• DIRECTIONS
Your task is to quote, unchanged, only the lines from the one with "Reconstruct this image" through the one with "CAMH) / d.z)", both ends included.

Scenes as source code
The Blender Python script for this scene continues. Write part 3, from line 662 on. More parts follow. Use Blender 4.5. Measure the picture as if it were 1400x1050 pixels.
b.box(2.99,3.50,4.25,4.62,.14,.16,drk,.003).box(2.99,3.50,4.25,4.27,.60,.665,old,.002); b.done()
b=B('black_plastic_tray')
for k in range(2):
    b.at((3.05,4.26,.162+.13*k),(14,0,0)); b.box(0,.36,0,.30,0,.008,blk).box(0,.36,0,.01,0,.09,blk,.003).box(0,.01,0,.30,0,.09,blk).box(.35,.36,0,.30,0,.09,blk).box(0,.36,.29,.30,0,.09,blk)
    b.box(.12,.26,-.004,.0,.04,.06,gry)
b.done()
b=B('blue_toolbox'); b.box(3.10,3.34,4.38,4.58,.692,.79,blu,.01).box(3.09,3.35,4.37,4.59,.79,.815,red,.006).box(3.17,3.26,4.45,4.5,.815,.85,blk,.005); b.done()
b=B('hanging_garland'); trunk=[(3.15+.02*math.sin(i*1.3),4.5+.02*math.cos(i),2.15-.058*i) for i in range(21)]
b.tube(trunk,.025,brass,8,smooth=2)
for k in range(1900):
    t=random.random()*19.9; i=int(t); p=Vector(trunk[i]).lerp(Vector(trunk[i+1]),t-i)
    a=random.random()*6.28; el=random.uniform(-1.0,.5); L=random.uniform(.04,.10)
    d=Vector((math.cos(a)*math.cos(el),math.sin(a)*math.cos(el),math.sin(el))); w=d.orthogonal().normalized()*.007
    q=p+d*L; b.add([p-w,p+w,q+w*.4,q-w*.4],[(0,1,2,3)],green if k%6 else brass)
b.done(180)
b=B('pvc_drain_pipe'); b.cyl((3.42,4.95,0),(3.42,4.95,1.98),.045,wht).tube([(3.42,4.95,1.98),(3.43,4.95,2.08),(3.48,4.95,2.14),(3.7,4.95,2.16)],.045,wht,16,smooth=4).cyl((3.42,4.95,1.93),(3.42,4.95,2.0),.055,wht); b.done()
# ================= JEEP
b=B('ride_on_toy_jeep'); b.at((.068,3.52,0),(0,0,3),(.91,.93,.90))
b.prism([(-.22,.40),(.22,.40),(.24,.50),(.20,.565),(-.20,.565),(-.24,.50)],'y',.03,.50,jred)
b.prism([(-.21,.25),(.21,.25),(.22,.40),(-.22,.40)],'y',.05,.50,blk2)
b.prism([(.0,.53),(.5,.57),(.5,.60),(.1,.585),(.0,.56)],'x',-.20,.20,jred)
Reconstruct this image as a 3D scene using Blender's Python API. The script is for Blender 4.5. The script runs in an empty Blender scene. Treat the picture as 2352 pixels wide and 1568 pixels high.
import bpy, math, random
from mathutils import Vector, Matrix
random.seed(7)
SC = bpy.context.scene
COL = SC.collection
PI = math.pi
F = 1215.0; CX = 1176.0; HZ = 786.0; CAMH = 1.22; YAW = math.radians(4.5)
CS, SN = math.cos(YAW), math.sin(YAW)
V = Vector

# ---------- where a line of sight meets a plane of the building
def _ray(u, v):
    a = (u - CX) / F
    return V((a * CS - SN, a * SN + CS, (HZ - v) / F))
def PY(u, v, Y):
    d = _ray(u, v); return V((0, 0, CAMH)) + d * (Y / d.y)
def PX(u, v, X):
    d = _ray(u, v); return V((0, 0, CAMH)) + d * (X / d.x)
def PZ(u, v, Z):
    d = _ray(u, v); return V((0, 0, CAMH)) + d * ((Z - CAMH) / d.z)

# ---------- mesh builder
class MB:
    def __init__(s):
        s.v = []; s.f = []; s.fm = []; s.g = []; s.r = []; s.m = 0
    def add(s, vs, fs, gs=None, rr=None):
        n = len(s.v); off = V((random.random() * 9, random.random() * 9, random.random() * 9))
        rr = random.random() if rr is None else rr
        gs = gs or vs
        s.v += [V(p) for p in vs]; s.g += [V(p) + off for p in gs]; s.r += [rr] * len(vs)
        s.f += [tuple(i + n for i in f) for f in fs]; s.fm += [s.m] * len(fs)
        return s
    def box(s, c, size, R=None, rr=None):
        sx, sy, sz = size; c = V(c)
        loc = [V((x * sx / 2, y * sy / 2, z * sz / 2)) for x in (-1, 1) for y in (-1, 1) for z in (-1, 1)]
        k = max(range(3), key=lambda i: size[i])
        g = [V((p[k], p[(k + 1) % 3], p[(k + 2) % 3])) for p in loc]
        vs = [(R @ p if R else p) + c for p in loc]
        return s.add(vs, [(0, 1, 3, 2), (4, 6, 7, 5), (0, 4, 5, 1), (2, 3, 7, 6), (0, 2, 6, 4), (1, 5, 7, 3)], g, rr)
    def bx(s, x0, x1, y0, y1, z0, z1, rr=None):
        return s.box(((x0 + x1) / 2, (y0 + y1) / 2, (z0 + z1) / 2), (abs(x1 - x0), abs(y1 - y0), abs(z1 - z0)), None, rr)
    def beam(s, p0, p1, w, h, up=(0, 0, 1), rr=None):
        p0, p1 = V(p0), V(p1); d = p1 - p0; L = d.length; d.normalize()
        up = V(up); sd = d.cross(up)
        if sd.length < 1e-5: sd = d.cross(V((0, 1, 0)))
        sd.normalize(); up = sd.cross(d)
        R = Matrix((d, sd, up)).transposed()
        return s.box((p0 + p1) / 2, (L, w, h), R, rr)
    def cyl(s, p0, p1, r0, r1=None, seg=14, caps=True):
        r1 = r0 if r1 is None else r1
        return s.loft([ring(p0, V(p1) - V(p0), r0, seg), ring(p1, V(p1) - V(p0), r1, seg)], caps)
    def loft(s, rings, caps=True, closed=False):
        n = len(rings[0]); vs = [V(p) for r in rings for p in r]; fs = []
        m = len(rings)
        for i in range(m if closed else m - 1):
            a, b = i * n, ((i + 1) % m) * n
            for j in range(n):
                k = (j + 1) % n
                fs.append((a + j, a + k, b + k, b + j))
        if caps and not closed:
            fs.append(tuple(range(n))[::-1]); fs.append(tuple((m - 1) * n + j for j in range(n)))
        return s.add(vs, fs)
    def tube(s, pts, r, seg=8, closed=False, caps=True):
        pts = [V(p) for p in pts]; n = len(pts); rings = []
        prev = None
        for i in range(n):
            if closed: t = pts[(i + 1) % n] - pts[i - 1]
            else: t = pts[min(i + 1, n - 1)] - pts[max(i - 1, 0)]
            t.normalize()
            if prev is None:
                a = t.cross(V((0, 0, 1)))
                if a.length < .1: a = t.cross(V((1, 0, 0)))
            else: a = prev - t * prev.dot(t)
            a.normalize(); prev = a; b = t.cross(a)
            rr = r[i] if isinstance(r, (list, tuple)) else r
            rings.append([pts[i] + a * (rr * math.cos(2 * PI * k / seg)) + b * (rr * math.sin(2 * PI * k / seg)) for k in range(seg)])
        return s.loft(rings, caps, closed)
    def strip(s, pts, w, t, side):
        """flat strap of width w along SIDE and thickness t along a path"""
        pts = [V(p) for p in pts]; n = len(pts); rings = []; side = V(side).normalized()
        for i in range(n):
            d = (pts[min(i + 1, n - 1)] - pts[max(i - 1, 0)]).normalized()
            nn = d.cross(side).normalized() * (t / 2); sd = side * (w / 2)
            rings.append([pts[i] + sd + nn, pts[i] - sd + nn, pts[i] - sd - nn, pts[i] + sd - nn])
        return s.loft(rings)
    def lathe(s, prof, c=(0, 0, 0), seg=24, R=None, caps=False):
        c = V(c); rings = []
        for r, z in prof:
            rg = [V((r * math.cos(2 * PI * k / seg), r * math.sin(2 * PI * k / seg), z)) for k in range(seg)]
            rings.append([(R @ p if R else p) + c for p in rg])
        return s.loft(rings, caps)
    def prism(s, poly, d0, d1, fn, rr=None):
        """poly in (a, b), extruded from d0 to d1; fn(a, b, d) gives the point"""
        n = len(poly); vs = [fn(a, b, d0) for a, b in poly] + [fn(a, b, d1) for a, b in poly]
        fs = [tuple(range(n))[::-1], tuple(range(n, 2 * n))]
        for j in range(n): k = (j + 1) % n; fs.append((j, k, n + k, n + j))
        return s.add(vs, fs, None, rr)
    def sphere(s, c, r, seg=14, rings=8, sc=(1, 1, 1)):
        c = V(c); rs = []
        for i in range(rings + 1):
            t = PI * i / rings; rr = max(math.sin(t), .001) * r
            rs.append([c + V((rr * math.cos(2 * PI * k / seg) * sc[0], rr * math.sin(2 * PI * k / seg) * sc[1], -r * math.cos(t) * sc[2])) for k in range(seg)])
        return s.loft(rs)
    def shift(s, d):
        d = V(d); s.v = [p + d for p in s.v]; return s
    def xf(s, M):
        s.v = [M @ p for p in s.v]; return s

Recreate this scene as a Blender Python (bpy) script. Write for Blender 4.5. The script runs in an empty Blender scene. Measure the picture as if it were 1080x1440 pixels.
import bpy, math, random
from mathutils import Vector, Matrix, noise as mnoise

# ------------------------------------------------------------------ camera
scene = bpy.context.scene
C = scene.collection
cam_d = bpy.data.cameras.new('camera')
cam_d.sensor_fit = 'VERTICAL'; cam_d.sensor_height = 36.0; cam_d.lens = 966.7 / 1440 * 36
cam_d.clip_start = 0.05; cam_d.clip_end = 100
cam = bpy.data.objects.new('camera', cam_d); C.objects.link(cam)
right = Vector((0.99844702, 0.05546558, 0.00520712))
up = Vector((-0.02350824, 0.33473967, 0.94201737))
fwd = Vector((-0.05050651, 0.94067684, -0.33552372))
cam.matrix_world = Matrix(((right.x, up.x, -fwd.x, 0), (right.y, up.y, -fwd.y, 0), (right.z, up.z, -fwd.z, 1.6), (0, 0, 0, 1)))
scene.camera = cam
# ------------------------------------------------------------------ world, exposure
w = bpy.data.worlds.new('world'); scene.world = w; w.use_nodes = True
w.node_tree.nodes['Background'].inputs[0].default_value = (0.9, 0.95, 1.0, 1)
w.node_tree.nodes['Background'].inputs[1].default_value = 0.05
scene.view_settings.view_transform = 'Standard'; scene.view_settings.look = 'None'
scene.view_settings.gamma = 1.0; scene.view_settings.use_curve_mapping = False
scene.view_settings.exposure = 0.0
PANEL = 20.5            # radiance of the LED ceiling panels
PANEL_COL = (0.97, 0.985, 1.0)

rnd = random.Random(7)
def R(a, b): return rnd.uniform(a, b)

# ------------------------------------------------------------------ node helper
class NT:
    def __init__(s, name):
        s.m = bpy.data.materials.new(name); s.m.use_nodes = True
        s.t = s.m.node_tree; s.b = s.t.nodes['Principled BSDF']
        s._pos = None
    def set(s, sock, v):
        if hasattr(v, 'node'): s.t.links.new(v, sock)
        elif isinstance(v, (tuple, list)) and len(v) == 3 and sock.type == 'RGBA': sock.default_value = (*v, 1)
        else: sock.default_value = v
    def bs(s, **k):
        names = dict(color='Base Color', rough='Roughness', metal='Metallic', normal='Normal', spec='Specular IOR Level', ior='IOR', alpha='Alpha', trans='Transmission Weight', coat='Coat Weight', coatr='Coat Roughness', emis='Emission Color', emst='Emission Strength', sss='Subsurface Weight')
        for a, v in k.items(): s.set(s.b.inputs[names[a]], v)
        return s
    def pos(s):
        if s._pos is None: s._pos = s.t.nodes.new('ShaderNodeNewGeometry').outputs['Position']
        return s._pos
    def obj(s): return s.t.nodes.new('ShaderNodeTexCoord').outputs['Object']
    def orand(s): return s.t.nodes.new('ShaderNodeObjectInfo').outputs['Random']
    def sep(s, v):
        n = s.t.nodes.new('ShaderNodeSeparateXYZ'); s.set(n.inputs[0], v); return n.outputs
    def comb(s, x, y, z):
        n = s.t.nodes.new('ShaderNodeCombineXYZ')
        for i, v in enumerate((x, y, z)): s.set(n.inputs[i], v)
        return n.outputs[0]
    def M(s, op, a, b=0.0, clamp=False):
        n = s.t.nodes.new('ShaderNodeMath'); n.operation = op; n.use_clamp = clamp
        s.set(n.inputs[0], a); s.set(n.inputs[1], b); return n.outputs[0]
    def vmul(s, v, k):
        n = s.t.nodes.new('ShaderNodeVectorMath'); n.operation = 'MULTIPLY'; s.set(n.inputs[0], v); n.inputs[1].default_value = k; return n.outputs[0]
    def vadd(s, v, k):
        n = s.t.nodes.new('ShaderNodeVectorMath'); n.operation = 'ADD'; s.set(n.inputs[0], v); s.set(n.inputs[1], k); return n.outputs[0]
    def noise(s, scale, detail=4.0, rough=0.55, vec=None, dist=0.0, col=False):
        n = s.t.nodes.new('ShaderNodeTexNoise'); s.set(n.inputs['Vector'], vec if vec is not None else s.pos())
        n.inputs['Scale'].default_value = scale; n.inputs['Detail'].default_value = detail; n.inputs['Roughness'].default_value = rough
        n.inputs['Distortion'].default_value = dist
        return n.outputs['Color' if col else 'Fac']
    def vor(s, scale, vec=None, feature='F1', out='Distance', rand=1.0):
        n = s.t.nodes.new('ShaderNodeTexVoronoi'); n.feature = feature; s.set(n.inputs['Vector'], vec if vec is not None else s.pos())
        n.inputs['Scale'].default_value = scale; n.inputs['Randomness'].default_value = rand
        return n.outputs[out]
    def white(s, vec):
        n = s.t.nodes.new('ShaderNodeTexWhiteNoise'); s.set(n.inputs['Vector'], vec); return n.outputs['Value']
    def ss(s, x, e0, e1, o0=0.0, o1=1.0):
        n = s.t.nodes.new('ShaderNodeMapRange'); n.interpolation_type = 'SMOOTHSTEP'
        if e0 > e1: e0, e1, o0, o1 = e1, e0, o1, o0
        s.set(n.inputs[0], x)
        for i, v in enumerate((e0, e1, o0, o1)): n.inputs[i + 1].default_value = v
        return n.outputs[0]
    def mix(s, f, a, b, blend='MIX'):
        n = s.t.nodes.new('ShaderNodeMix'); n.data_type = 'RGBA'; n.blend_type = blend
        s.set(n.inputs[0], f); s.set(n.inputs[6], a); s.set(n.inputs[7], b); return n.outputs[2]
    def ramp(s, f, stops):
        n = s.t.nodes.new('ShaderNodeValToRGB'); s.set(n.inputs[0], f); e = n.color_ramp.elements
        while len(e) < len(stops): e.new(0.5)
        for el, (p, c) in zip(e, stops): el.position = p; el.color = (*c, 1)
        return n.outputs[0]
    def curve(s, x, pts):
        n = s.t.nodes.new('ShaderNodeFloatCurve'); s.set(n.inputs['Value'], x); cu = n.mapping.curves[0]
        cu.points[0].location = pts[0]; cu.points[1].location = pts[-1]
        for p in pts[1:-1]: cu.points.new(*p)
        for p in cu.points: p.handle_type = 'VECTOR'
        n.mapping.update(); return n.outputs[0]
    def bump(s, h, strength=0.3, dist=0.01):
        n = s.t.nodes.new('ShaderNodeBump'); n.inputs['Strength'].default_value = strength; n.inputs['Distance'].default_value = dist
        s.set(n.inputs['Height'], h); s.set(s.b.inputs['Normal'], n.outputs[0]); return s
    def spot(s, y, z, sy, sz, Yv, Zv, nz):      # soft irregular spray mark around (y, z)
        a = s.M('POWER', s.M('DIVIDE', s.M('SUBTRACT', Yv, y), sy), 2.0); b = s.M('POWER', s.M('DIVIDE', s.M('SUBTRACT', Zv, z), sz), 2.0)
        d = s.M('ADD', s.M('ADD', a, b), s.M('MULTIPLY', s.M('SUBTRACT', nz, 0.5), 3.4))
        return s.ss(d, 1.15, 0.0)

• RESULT
Reconstruct this image as a 3D scene using Blender's Python API. The script is for Blender 4.5. The script runs in an empty Blender scene. Treat the picture as 2352 pixels wide and 1568 pixels high.
import bpy, math, random
from mathutils import Vector, Matrix
random.seed(7)
SC = bpy.context.scene
COL = SC.collection
PI = math.pi
F = 1215.0; CX = 1176.0; HZ = 786.0; CAMH = 1.22; YAW = math.radians(4.5)
CS, SN = math.cos(YAW), math.sin(YAW)
V = Vector

# ---------- where a line of sight meets a plane of the building
def _ray(u, v):
    a = (u - CX) / F
    return V((a * CS - SN, a * SN + CS, (HZ - v) / F))
def PY(u, v, Y):
    d = _ray(u, v); return V((0, 0, CAMH)) + d * (Y / d.y)
def PX(u, v, X):
    d = _ray(u, v); return V((0, 0, CAMH)) + d * (X / d.x)
def PZ(u, v, Z):
    d = _ray(u, v); return V((0, 0, CAMH)) + d * ((Z - CAMH) / d.z)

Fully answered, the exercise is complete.